All manner of spoilers below.

Nearly anyone with a grievance against America's dysfunctional prison system can find a scene to illustrate their protest in the first season of Orange Is the New Black, Netflix's women-behind-bars dramedy. Admittedly, the wonkiest or most disheartening issues, like prison privatization or endemic sexual assault, appear to be beyond the show's purview. But anyone morally uncomfortable with the lockup of nonviolent drug offenders, or the inadequacy of rehab programs for inmates, or the prioritization of cost-cutting over adequate healthcare can find support in Piper and Tricia and Sophia's stories.

In case you've been behind bars since Orange's premiere last month, the series is a loose adaptation of Piper Kerman's memoir, detailing her year-long stint in a prison for her tangential role in a drug-trafficking ring nearly a decade before her arrest.

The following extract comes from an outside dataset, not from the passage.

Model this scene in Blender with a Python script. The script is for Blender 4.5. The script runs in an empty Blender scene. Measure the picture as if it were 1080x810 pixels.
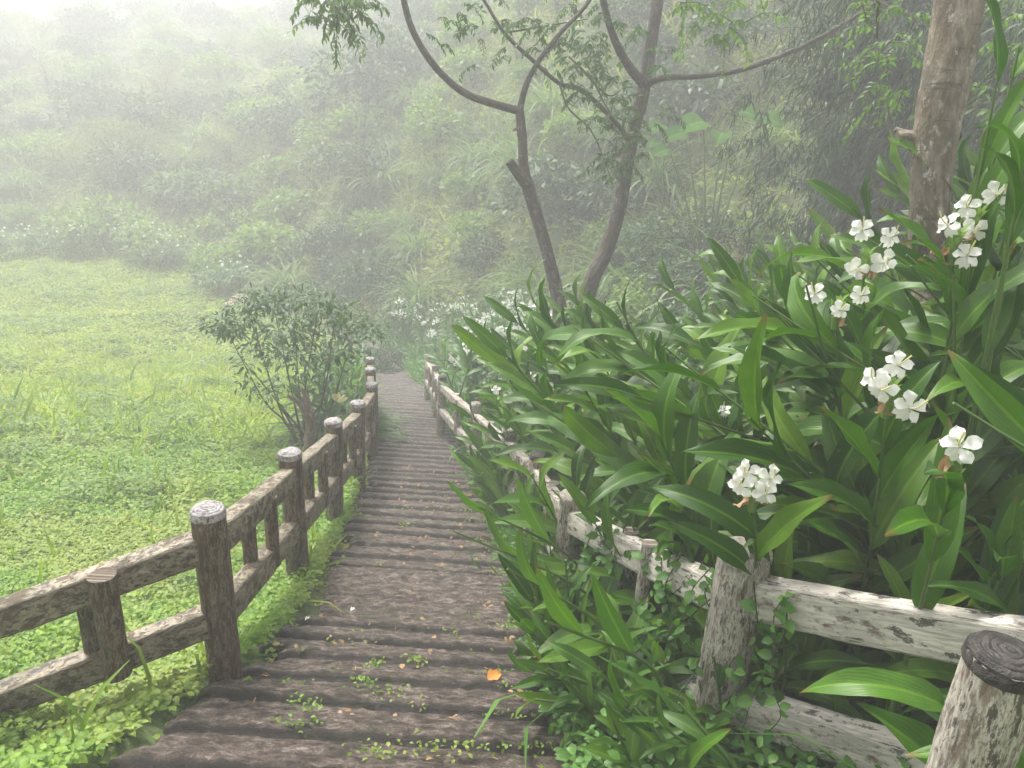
import bpy, math, random
import numpy as np
from mathutils import Vector, Matrix
random.seed(7); rng = np.random.default_rng(7)
R_ = math.radians
SC = bpy.context.scene
COL = SC.collection

# ---------------------------------------------------------------- camera, world, sun, exposure
PITCH, ROLL, FPX = R_(21.8), R_(3.6), 810.0
EYE = np.array([0, 0, 1.6])
_F = np.array([0, math.cos(PITCH), -math.sin(PITCH)])
_U0 = np.array([0, math.sin(PITCH), math.cos(PITCH)])
_R0 = np.array([1.0, 0, 0])
_r = math.cos(ROLL) * _R0 + math.sin(ROLL) * _U0
_u = -math.sin(ROLL) * _R0 + math.cos(ROLL) * _U0
def at(px, py, dep):
    return EYE + (_F + _r * (px - 540) / FPX - _u * (py - 405) / FPX) * dep
def proj(P):
    v = np.asarray(P, float) - EYE
    z = v @ _F
    return 540 + FPX * (v @ _r) / z, 405 - FPX * (v @ _u) / z, z
cam = bpy.data.cameras.new('camera'); camo = bpy.data.objects.new('camera', cam); COL.objects.link(camo)
camo.matrix_world = Matrix(((_r[0], _u[0], -_F[0], EYE[0]), (_r[1], _u[1], -_F[1], EYE[1]), (_r[2], _u[2], -_F[2], EYE[2]), (0, 0, 0, 1)))
cam.sensor_width = 36; cam.lens = 36 * FPX / 1080; cam.clip_start = 0.05; cam.clip_end = 2000
SC.camera = camo
SUN_EL, SUN_AZ = R_(58), R_(-35)
world = bpy.data.worlds.new('World'); SC.world = world; world.use_nodes = True
wn = world.node_tree; wn.nodes.clear()
sky = wn.nodes.new('ShaderNodeTexSky'); sky.sky_type = 'NISHITA'; sky.sun_disc = False
sky.sun_elevation = SUN_EL; sky.sun_rotation = SUN_AZ; sky.air_density = 1.0; sky.dust_density = 5.0
hs = wn.nodes.new('ShaderNodeHueSaturation'); hs.inputs['Saturation'].default_value = 0.08
bg = wn.nodes.new('ShaderNodeBackground'); bg.inputs['Strength'].default_value = 0.105
wo = wn.nodes.new('ShaderNodeOutputWorld')
wn.links.new(sky.outputs[0], hs.inputs['Color']); wn.links.new(hs.outputs[0], bg.inputs[0]); wn.links.new(bg.outputs[0], wo.inputs[0])
sl = bpy.data.lights.new('sun', 'SUN'); sl.energy = 1.5; sl.angle = R_(14); sl.color = (1, .94, .84)
so = bpy.data.objects.new('sun', sl); COL.objects.link(so)
so.rotation_euler = Vector((math.cos(SUN_EL) * math.sin(SUN_AZ), math.cos(SUN_EL) * math.cos(SUN_AZ), math.sin(SUN_EL))).to_track_quat('Z', 'Y').to_euler()
SC.view_settings.view_transform = 'Standard'; SC.view_settings.look = 'None'
SC.view_settings.exposure = 1.78; SC.view_settings.gamma = 1; SC.view_settings.use_curve_mapping = False
SC.render.engine = 'CYCLES'
cy = SC.cycles
cy.volume_bounces = 2; cy.max_bounces = 7; cy.transmission_bounces = 5; cy.diffuse_bounces = 4; cy.glossy_bounces = 2
cy.volume_step_rate = 10; cy.use_denoising = True; cy.sample_clamp_indirect = 4
HAZE = 0.0128

# ---------------------------------------------------------------- terrain functions
def vnoise(x, y, s=1.0, seed=0):
    x = np.asarray(x, float) * s + seed * 17.3; y = np.asarray(y, float) * s + seed * 9.1
    xi = np.floor(x).astype(np.int64); yi = np.floor(y).astype(np.int64)
    fx = x - xi; fy = y - yi; fx = fx * fx * (3 - 2 * fx); fy = fy * fy * (3 - 2 * fy)
    def h(a, b):
        n = (a * 374761393 + b * 668265263 + seed * 974634777) & 0x7fffffff
        n = ((n ^ (n >> 13)) * 1274126177) & 0x7fffffff
        return ((n ^ (n >> 16)) & 0xffff) / 65535.0
    return (h(xi, yi) * (1 - fx) + h(xi + 1, yi) * fx) * (1 - fy) + (h(xi, yi + 1) * (1 - fx) + h(xi + 1, yi + 1) * fx) * fy
def fbm(x, y, s=1.0, seed=0):
    return (vnoise(x, y, s, seed) + .5 * vnoise(x, y, s * 2.1, seed + 1) + .25 * vnoise(x, y, s * 4.3, seed + 2)) / 1.75
def prof(Y):
    return -np.interp(Y, [-30, -8, 0, 4, 7, 18.5, 22], [-4, -3, 0, 1.54, 2.44, 5.545, 6.0])
def edgeL(Y): return np.interp(Y, [0, 1.9, 2.3, 3.35, 4, 5.4, 7.5, 10.2, 13, 17.6, 20, 23], [-1.7, -1.45, -1.33, -1.16, -1.16, -1.3, -1.56, -2.05, -2.62, -3.5, -4.3, -6.2])
def edgeR(Y): return np.interp(Y, [0, 2, 4, 7, 9, 10.7, 13.5, 18, 20, 23], [.36, .28, .10, -.22, -.55, -.86, -1.35, -2.6, -3.3, -5.0])
def fenceR(Y): return np.interp(Y, [0, 1.25, 2.5, 3.7, 4.9, 6.1, 7.7, 10, 14, 18, 23], [1.15, 1.02, .95, .35, .19, -.02, -.4, -1.0, -1.3, -2.4, -5])
VX = [-90, -45, -30, -23, -17, -13.2, -10.4, -7, -3, 0, 3, 6, 10, 20, 60]
VY = [44, 38, 35, 34, 32.4, 30.4, 27.6, 25, 22, 19, 15.5, 12.5, 9.5, 4, -10]
def ground(x, Y):
    x = np.asarray(x, float); Y = np.asarray(Y, float)
    base = prof(Y)
    fl = np.minimum(base, base)                                        # field
    left = np.clip((edgeL(Y) - x) / .5, 0, 1)
    h = base - .18 * left
    h = h - .45 * np.clip((edgeL(Y) - x) / 9, 0, 1) * np.clip(Y / 20, 0, 1)
    terr = .32 * np.clip((23.3 + .16 * (x + 16) - Y + .6 * vnoise(x, Y, .3, 4)) / .5, 0, 1) * np.clip((-9.5 - x) / 2, 0, 1)
    h = h + terr * np.clip(Y - 15, 0, 1)
    right = np.clip(x - fenceR(Y), 0, 30)
    h = h + .24 * np.minimum(right, 4) + .08 * right * np.clip(Y / 6, 0, 1)
    t = Y - np.interp(x, VX, VY)
    sl_ = np.interp(x, [-60, -25, -12, -3, 3, 10, 30], [.25, .26, .36, .56, .80, .88, .75])
    hill = sl_ * (np.sqrt(t * t + 1.5) + t) / 2
    hill = hill + np.clip(t / 4, 0, 1) * (2.2 * (fbm(x, Y, .13, 5) - .5) + .8 * (fbm(x, Y, .5, 6) - .5))
    h = np.minimum(h + 30 * (1 - np.exp(-hill / 30)), np.interp(x, [-70, -46, -20], [2.0, 5.0, 17]))
    offp = np.minimum(np.abs(x - edgeL(Y)), np.abs(x - edgeR(Y)))
    inside = (x > edgeL(Y) - .02) & (x < edgeR(Y) + .02)
    h = h + np.where(inside, -.14, .10 * (fbm(x, Y, .9, 3) - .5) * np.clip(offp / .6, 0, 1))
    return h
def gz(x, y): return float(ground(np.array([x]), np.array([y]))[0])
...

Following the book's structure, show creator Jenji Kohan uses Piper's plight as a launching pad for delving into the stories of the much less privileged prisoners around her, creating a richly textured mosaic of women from diverse races, classes, and sexualities, whose sole commonality is the bad luck to get caught. But the series veers away from its source material in its central love triangle, with the fictional Piper torn between her nebbish fiancé, Larry, and her mordant ex, Alex, who named Piper in court in exchange for a reduced sentence and dons an orange jumpsuit herself.